What the task asks
Quote each line of the material verbatim, without the pictures.

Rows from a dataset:
______________________________

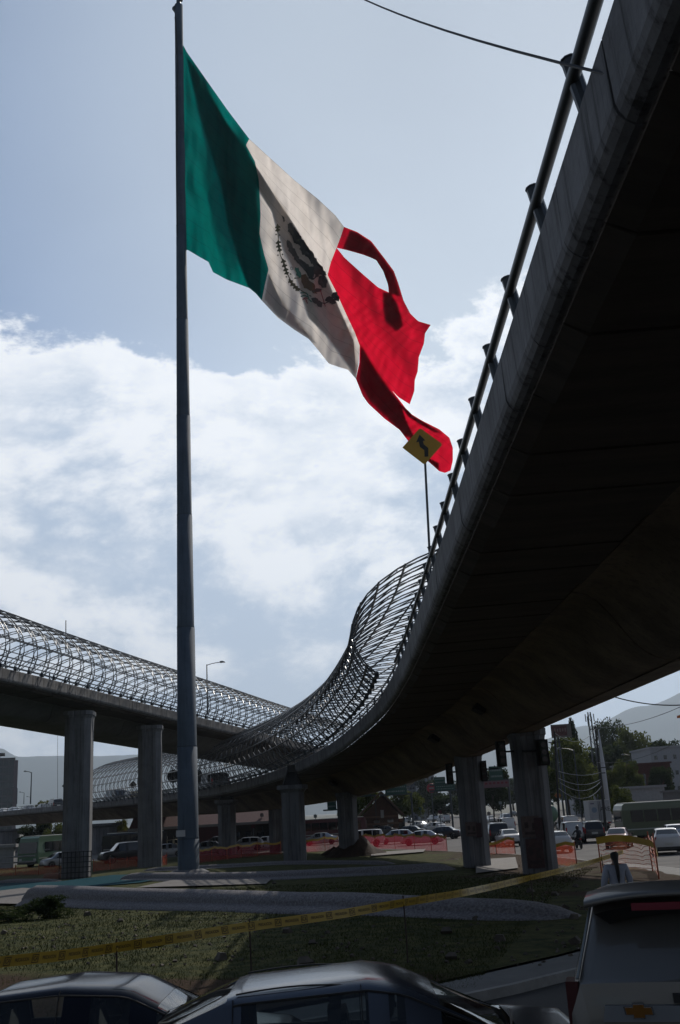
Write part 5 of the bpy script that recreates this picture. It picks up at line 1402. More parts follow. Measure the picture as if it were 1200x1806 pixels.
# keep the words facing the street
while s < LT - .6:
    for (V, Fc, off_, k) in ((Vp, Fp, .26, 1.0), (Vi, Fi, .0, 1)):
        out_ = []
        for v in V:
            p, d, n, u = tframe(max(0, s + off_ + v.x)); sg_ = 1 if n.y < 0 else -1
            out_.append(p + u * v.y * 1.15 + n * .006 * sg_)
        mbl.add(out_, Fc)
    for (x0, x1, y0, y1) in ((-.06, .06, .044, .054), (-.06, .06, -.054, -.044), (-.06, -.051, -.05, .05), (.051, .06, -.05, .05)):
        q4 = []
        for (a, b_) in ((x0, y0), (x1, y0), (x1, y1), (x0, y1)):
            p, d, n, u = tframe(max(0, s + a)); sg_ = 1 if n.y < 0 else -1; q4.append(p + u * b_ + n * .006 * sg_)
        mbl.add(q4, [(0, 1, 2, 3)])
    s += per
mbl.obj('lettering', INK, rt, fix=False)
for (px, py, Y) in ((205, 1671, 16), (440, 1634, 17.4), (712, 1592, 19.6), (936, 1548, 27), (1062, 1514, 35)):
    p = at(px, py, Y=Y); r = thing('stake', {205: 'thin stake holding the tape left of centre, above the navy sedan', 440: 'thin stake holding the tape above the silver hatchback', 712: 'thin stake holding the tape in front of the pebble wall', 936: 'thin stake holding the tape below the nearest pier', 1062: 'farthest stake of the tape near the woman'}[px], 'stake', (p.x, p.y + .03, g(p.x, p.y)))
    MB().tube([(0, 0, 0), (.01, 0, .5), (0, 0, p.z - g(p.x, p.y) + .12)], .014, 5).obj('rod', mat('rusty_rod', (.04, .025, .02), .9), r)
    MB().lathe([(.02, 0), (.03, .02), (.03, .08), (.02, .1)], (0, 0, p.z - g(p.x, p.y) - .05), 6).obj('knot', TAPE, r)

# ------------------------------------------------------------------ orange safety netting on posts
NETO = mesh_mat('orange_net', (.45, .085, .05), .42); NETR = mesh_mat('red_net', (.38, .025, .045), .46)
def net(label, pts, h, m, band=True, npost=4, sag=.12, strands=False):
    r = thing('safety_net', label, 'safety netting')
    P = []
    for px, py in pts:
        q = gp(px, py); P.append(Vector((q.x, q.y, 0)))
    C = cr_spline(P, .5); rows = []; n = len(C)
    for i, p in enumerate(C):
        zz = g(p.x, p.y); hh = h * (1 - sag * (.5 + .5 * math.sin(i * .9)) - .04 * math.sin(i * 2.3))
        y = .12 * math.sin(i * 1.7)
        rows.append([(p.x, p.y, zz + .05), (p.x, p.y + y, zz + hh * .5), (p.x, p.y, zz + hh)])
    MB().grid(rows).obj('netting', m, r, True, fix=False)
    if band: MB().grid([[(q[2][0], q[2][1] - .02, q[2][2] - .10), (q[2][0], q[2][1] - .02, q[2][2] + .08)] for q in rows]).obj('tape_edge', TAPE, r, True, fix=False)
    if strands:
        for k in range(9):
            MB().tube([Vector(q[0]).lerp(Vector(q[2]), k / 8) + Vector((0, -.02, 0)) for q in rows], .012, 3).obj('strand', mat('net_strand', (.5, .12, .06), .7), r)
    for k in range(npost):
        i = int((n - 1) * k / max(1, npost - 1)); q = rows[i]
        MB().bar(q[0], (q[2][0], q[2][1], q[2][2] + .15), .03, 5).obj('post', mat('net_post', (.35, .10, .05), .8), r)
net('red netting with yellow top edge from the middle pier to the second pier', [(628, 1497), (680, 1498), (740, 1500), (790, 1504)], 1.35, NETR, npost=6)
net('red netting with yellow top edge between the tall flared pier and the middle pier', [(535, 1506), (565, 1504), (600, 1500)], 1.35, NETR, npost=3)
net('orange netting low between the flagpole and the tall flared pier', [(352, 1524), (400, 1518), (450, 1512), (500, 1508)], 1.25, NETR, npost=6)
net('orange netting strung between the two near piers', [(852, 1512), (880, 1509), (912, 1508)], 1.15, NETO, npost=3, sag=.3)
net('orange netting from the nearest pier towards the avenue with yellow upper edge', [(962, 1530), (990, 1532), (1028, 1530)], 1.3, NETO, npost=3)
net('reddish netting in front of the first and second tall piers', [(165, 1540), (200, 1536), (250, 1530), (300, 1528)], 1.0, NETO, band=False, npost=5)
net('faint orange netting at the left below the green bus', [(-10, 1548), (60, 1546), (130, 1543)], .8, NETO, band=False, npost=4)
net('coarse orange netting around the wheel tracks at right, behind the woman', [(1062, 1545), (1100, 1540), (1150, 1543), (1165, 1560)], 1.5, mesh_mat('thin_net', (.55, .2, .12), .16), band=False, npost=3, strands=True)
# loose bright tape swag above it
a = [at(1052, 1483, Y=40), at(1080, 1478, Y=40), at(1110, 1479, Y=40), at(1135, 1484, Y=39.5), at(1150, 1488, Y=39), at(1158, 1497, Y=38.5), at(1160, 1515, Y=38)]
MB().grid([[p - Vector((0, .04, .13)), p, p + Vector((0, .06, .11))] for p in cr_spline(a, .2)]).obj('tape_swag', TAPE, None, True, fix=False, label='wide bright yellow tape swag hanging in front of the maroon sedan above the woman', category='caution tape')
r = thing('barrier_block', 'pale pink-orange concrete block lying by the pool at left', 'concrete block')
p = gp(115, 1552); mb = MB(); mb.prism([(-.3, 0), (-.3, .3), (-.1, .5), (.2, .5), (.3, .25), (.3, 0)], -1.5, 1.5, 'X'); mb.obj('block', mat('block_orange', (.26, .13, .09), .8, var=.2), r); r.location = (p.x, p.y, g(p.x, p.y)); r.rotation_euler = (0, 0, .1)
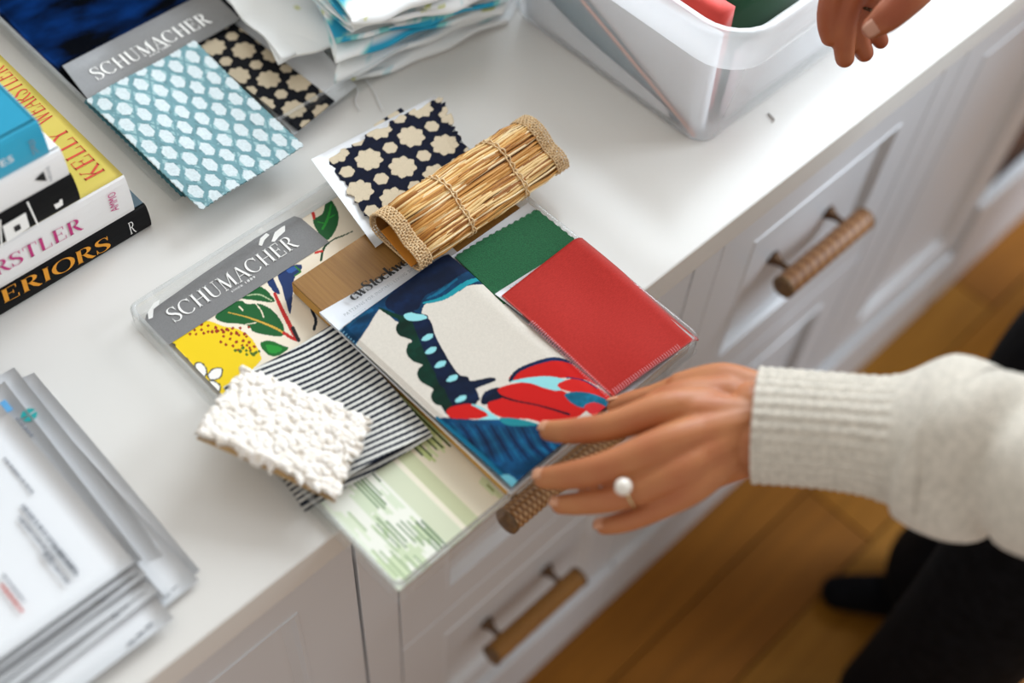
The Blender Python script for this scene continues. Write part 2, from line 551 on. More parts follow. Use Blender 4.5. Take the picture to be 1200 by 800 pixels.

______________________________

Solution
Write part 5 of the bpy script that recreates this picture. It picks up at line 1402. More parts follow. Measure the picture as if it were 1200x1806 pixels.
# keep the words facing the street
while s < LT - .6:
    for (V, Fc, off_, k) in ((Vp, Fp, .26, 1.0), (Vi, Fi, .0, 1)):
        out_ = []
        for v in V:
            p, d, n, u = tframe(max(0, s + off_ + v.x)); sg_ = 1 if n.y < 0 else -1
            out_.append(p + u * v.y * 1.15 + n * .006 * sg_)
        mbl.add(out_, Fc)
    for (x0, x1, y0, y1) in ((-.06, .06, .044, .054), (-.06, .06, -.054, -.044), (-.06, -.051, -.05, .05), (.051, .06, -.05, .05)):
        q4 = []
        for (a, b_) in ((x0, y0), (x1, y0), (x1, y1), (x0, y1)):
            p, d, n, u = tframe(max(0, s + a)); sg_ = 1 if n.y < 0 else -1; q4.append(p + u * b_ + n * .006 * sg_)
        mbl.add(q4, [(0, 1, 2, 3)])
    s += per
mbl.obj('lettering', INK, rt, fix=False)
for (px, py, Y) in ((205, 1671, 16), (440, 1634, 17.4), (712, 1592, 19.6), (936, 1548, 27), (1062, 1514, 35)):
    p = at(px, py, Y=Y); r = thing('stake', {205: 'thin stake holding the tape left of centre, above the navy sedan', 440: 'thin stake holding the tape above the silver hatchback', 712: 'thin stake holding the tape in front of the pebble wall', 936: 'thin stake holding the tape below the nearest pier', 1062: 'farthest stake of the tape near the woman'}[px], 'stake', (p.x, p.y + .03, g(p.x, p.y)))
    MB().tube([(0, 0, 0), (.01, 0, .5), (0, 0, p.z - g(p.x, p.y) + .12)], .014, 5).obj('rod', mat('rusty_rod', (.04, .025, .02), .9), r)
    MB().lathe([(.02, 0), (.03, .02), (.03, .08), (.02, .1)], (0, 0, p.z - g(p.x, p.y) - .05), 6).obj('knot', TAPE, r)

# ------------------------------------------------------------------ orange safety netting on posts
NETO = mesh_mat('orange_net', (.45, .085, .05), .42); NETR = mesh_mat('red_net', (.38, .025, .045), .46)
def net(label, pts, h, m, band=True, npost=4, sag=.12, strands=False):
    r = thing('safety_net', label, 'safety netting')
    P = []
    for px, py in pts:
        q = gp(px, py); P.append(Vector((q.x, q.y, 0)))
    C = cr_spline(P, .5); rows = []; n = len(C)
    for i, p in enumerate(C):
        zz = g(p.x, p.y); hh = h * (1 - sag * (.5 + .5 * math.sin(i * .9)) - .04 * math.sin(i * 2.3))
        y = .12 * math.sin(i * 1.7)
        rows.append([(p.x, p.y, zz + .05), (p.x, p.y + y, zz + hh * .5), (p.x, p.y, zz + hh)])
    MB().grid(rows).obj('netting', m, r, True, fix=False)
    if band: MB().grid([[(q[2][0], q[2][1] - .02, q[2][2] - .10), (q[2][0], q[2][1] - .02, q[2][2] + .08)] for q in rows]).obj('tape_edge', TAPE, r, True, fix=False)
    if strands:
        for k in range(9):
            MB().tube([Vector(q[0]).lerp(Vector(q[2]), k / 8) + Vector((0, -.02, 0)) for q in rows], .012, 3).obj('strand', mat('net_strand', (.5, .12, .06), .7), r)
    for k in range(npost):
        i = int((n - 1) * k / max(1, npost - 1)); q = rows[i]
        MB().bar(q[0], (q[2][0], q[2][1], q[2][2] + .15), .03, 5).obj('post', mat('net_post', (.35, .10, .05), .8), r)
net('red netting with yellow top edge from the middle pier to the second pier', [(628, 1497), (680, 1498), (740, 1500), (790, 1504)], 1.35, NETR, npost=6)
net('red netting with yellow top edge between the tall flared pier and the middle pier', [(535, 1506), (565, 1504), (600, 1500)], 1.35, NETR, npost=3)
net('orange netting low between the flagpole and the tall flared pier', [(352, 1524), (400, 1518), (450, 1512), (500, 1508)], 1.25, NETR, npost=6)
net('orange netting strung between the two near piers', [(852, 1512), (880, 1509), (912, 1508)], 1.15, NETO, npost=3, sag=.3)
net('orange netting from the nearest pier towards the avenue with yellow upper edge', [(962, 1530), (990, 1532), (1028, 1530)], 1.3, NETO, npost=3)
net('reddish netting in front of the first and second tall piers', [(165, 1540), (200, 1536), (250, 1530), (300, 1528)], 1.0, NETO, band=False, npost=5)
net('faint orange netting at the left below the green bus', [(-10, 1548), (60, 1546), (130, 1543)], .8, NETO, band=False, npost=4)
net('coarse orange netting around the wheel tracks at right, behind the woman', [(1062, 1545), (1100, 1540), (1150, 1543), (1165, 1560)], 1.5, mesh_mat('thin_net', (.55, .2, .12), .16), band=False, npost=3, strands=True)
# loose bright tape swag above it
a = [at(1052, 1483, Y=40), at(1080, 1478, Y=40), at(1110, 1479, Y=40), at(1135, 1484, Y=39.5), at(1150, 1488, Y=39), at(1158, 1497, Y=38.5), at(1160, 1515, Y=38)]
MB().grid([[p - Vector((0, .04, .13)), p, p + Vector((0, .06, .11))] for p in cr_spline(a, .2)]).obj('tape_swag', TAPE, None, True, fix=False, label='wide bright yellow tape swag hanging in front of the maroon sedan above the woman', category='caution tape')
r = thing('barrier_block', 'pale pink-orange concrete block lying by the pool at left', 'concrete block')
p = gp(115, 1552); mb = MB(); mb.prism([(-.3, 0), (-.3, .3), (-.1, .5), (.2, .5), (.3, .25), (.3, 0)], -1.5, 1.5, 'X'); mb.obj('block', mat('block_orange', (.26, .13, .09), .8, var=.2), r); r.location = (p.x, p.y, g(p.x, p.y)); r.rotation_euler = (0, 0, .1)
The Blender Python script for this scene continues. Write part 2, from line 551 on. More parts follow. Use Blender 4.5. Take the picture to be 1200 by 800 pixels.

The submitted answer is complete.